• Exercise task
Which lines contain the string "pixels"? Please list every one of them.
___
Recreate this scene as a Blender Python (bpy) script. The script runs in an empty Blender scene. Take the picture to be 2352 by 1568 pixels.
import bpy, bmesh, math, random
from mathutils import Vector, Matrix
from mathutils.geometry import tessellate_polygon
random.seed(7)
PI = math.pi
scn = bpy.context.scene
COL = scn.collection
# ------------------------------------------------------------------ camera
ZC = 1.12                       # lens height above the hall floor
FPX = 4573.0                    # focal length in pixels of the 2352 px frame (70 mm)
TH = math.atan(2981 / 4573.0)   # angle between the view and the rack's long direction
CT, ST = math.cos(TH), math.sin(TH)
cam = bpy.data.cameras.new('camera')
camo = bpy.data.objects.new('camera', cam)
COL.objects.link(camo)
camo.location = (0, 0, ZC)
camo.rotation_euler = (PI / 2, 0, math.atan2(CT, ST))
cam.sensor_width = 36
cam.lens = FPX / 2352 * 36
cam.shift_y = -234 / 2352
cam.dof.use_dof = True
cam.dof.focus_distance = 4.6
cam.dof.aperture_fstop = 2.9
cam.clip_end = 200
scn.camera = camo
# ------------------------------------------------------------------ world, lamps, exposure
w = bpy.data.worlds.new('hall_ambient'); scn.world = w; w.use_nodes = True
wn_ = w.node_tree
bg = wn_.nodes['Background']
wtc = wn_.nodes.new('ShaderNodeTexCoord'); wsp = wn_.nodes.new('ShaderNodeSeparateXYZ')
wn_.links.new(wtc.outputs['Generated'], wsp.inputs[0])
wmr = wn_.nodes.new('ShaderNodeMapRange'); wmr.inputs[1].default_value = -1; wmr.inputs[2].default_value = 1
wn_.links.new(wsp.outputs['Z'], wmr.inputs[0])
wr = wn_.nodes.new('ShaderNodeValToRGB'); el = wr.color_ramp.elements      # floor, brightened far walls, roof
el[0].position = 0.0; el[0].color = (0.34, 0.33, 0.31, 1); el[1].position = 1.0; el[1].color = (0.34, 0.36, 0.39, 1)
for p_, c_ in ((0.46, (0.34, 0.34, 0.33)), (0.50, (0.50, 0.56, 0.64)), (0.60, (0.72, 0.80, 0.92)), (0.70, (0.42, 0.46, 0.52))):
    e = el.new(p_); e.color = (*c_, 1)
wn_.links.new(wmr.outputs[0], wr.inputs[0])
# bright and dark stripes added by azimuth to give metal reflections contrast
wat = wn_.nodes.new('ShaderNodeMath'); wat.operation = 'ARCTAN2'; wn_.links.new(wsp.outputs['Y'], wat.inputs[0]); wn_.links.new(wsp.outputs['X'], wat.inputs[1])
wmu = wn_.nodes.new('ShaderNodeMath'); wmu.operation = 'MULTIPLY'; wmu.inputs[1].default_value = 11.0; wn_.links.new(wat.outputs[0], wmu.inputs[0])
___
• Result
Recreate this scene as a Blender Python (bpy) script. The script runs in an empty Blender scene. Take the picture to be 2352 by 1568 pixels.
FPX = 4573.0                    # focal length in pixels of the 2352 px frame (70 mm)